Directions for this task: In full and without alteration, repeat the material.

Data block:
○ ○ ○

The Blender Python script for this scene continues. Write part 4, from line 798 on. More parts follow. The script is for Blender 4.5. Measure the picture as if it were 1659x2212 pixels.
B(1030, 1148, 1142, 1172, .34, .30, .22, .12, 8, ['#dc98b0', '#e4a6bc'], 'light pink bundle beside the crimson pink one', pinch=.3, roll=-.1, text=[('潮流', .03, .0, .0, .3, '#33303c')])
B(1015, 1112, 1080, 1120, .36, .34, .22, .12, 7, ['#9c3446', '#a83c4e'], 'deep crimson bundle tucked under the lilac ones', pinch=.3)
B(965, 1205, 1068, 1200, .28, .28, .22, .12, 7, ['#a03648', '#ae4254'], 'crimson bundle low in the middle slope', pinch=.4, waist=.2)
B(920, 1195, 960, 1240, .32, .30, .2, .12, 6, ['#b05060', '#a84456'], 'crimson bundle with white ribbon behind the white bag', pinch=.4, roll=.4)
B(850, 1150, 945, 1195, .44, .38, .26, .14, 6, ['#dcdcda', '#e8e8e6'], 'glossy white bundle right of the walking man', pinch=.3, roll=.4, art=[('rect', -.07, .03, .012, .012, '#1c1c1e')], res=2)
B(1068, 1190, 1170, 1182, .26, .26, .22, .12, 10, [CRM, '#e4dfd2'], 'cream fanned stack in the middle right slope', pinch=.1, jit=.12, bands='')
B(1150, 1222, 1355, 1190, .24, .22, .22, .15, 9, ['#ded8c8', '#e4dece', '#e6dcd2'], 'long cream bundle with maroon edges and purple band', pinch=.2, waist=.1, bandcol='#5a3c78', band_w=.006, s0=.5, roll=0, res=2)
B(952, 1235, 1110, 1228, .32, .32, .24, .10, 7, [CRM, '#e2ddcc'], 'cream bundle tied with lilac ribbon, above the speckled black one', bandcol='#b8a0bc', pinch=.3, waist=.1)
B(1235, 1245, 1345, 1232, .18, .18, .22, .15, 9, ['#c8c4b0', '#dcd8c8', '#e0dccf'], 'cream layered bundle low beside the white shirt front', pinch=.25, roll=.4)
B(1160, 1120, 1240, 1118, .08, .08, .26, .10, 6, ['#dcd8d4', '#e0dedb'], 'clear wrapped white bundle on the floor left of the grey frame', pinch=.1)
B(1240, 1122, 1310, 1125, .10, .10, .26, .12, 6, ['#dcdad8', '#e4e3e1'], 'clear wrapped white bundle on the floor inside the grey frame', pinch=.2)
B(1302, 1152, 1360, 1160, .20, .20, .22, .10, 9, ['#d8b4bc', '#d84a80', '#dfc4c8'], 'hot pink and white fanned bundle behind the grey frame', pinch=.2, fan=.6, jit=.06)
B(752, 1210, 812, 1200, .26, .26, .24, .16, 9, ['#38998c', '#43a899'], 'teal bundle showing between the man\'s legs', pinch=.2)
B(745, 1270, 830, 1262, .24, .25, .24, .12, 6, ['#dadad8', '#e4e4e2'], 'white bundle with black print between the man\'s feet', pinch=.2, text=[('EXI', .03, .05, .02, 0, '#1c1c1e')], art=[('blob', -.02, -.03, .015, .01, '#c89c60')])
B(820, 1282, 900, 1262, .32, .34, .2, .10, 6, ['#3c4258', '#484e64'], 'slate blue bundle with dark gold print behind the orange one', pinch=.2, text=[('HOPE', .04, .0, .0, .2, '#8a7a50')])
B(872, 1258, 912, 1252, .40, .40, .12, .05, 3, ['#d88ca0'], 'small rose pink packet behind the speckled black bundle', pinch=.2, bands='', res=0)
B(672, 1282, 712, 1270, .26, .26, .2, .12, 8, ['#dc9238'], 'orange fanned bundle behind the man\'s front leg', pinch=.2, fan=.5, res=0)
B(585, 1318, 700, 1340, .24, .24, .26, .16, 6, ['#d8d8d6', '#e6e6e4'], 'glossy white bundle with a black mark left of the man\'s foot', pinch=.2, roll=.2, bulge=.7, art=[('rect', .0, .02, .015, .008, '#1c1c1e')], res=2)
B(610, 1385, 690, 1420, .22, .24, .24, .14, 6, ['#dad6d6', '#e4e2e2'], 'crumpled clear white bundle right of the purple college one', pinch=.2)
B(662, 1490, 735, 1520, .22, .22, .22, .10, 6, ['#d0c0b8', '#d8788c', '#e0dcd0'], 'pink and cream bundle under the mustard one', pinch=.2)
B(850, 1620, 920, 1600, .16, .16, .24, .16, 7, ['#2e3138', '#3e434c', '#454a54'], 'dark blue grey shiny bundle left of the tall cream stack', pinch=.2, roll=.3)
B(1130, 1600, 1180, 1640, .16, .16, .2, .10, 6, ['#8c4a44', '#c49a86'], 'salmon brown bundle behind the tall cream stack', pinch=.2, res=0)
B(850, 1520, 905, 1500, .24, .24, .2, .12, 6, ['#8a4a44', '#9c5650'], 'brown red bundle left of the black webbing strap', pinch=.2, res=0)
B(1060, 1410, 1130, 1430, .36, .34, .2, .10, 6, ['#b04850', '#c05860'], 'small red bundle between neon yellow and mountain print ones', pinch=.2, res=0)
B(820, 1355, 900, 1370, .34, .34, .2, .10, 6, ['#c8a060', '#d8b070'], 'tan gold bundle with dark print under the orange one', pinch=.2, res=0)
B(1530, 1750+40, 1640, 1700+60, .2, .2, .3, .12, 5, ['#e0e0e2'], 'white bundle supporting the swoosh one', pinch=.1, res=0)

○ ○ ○

Finished exercise:
The Blender Python script for this scene continues. Write part 4, from line 798 on. More parts follow. The script is for Blender 4.5. Measure the picture as if it were 1659x2212 pixels.
B(1030, 1148, 1142, 1172, .34, .30, .22, .12, 8, ['#dc98b0', '#e4a6bc'], 'light pink bundle beside the crimson pink one', pinch=.3, roll=-.1, text=[('潮流', .03, .0, .0, .3, '#33303c')])
B(1015, 1112, 1080, 1120, .36, .34, .22, .12, 7, ['#9c3446', '#a83c4e'], 'deep crimson bundle tucked under the lilac ones', pinch=.3)
B(965, 1205, 1068, 1200, .28, .28, .22, .12, 7, ['#a03648', '#ae4254'], 'crimson bundle low in the middle slope', pinch=.4, waist=.2)
B(920, 1195, 960, 1240, .32, .30, .2, .12, 6, ['#b05060', '#a84456'], 'crimson bundle with white ribbon behind the white bag', pinch=.4, roll=.4)
B(850, 1150, 945, 1195, .44, .38, .26, .14, 6, ['#dcdcda', '#e8e8e6'], 'glossy white bundle right of the walking man', pinch=.3, roll=.4, art=[('rect', -.07, .03, .012, .012, '#1c1c1e')], res=2)
B(1068, 1190, 1170, 1182, .26, .26, .22, .12, 10, [CRM, '#e4dfd2'], 'cream fanned stack in the middle right slope', pinch=.1, jit=.12, bands='')
B(1150, 1222, 1355, 1190, .24, .22, .22, .15, 9, ['#ded8c8', '#e4dece', '#e6dcd2'], 'long cream bundle with maroon edges and purple band', pinch=.2, waist=.1, bandcol='#5a3c78', band_w=.006, s0=.5, roll=0, res=2)
B(952, 1235, 1110, 1228, .32, .32, .24, .10, 7, [CRM, '#e2ddcc'], 'cream bundle tied with lilac ribbon, above the speckled black one', bandcol='#b8a0bc', pinch=.3, waist=.1)
B(1235, 1245, 1345, 1232, .18, .18, .22, .15, 9, ['#c8c4b0', '#dcd8c8', '#e0dccf'], 'cream layered bundle low beside the white shirt front', pinch=.25, roll=.4)
B(1160, 1120, 1240, 1118, .08, .08, .26, .10, 6, ['#dcd8d4', '#e0dedb'], 'clear wrapped white bundle on the floor left of the grey frame', pinch=.1)
B(1240, 1122, 1310, 1125, .10, .10, .26, .12, 6, ['#dcdad8', '#e4e3e1'], 'clear wrapped white bundle on the floor inside the grey frame', pinch=.2)
B(1302, 1152, 1360, 1160, .20, .20, .22, .10, 9, ['#d8b4bc', '#d84a80', '#dfc4c8'], 'hot pink and white fanned bundle behind the grey frame', pinch=.2, fan=.6, jit=.06)
B(752, 1210, 812, 1200, .26, .26, .24, .16, 9, ['#38998c', '#43a899'], 'teal bundle showing between the man\'s legs', pinch=.2)
B(745, 1270, 830, 1262, .24, .25, .24, .12, 6, ['#dadad8', '#e4e4e2'], 'white bundle with black print between the man\'s feet', pinch=.2, text=[('EXI', .03, .05, .02, 0, '#1c1c1e')], art=[('blob', -.02, -.03, .015, .01, '#c89c60')])
B(820, 1282, 900, 1262, .32, .34, .2, .10, 6, ['#3c4258', '#484e64'], 'slate blue bundle with dark gold print behind the orange one', pinch=.2, text=[('HOPE', .04, .0, .0, .2, '#8a7a50')])
B(872, 1258, 912, 1252, .40, .40, .12, .05, 3, ['#d88ca0'], 'small rose pink packet behind the speckled black bundle', pinch=.2, bands='', res=0)
B(672, 1282, 712, 1270, .26, .26, .2, .12, 8, ['#dc9238'], 'orange fanned bundle behind the man\'s front leg', pinch=.2, fan=.5, res=0)
B(585, 1318, 700, 1340, .24, .24, .26, .16, 6, ['#d8d8d6', '#e6e6e4'], 'glossy white bundle with a black mark left of the man\'s foot', pinch=.2, roll=.2, bulge=.7, art=[('rect', .0, .02, .015, .008, '#1c1c1e')], res=2)
B(610, 1385, 690, 1420, .22, .24, .24, .14, 6, ['#dad6d6', '#e4e2e2'], 'crumpled clear white bundle right of the purple college one', pinch=.2)
B(662, 1490, 735, 1520, .22, .22, .22, .10, 6, ['#d0c0b8', '#d8788c', '#e0dcd0'], 'pink and cream bundle under the mustard one', pinch=.2)
B(850, 1620, 920, 1600, .16, .16, .24, .16, 7, ['#2e3138', '#3e434c', '#454a54'], 'dark blue grey shiny bundle left of the tall cream stack', pinch=.2, roll=.3)
B(1130, 1600, 1180, 1640, .16, .16, .2, .10, 6, ['#8c4a44', '#c49a86'], 'salmon brown bundle behind the tall cream stack', pinch=.2, res=0)
B(850, 1520, 905, 1500, .24, .24, .2, .12, 6, ['#8a4a44', '#9c5650'], 'brown red bundle left of the black webbing strap', pinch=.2, res=0)
B(1060, 1410, 1130, 1430, .36, .34, .2, .10, 6, ['#b04850', '#c05860'], 'small red bundle between neon yellow and mountain print ones', pinch=.2, res=0)
B(820, 1355, 900, 1370, .34, .34, .2, .10, 6, ['#c8a060', '#d8b070'], 'tan gold bundle with dark print under the orange one', pinch=.2, res=0)
B(1530, 1750+40, 1640, 1700+60, .2, .2, .3, .12, 5, ['#e0e0e2'], 'white bundle supporting the swoosh one', pinch=.1, res=0)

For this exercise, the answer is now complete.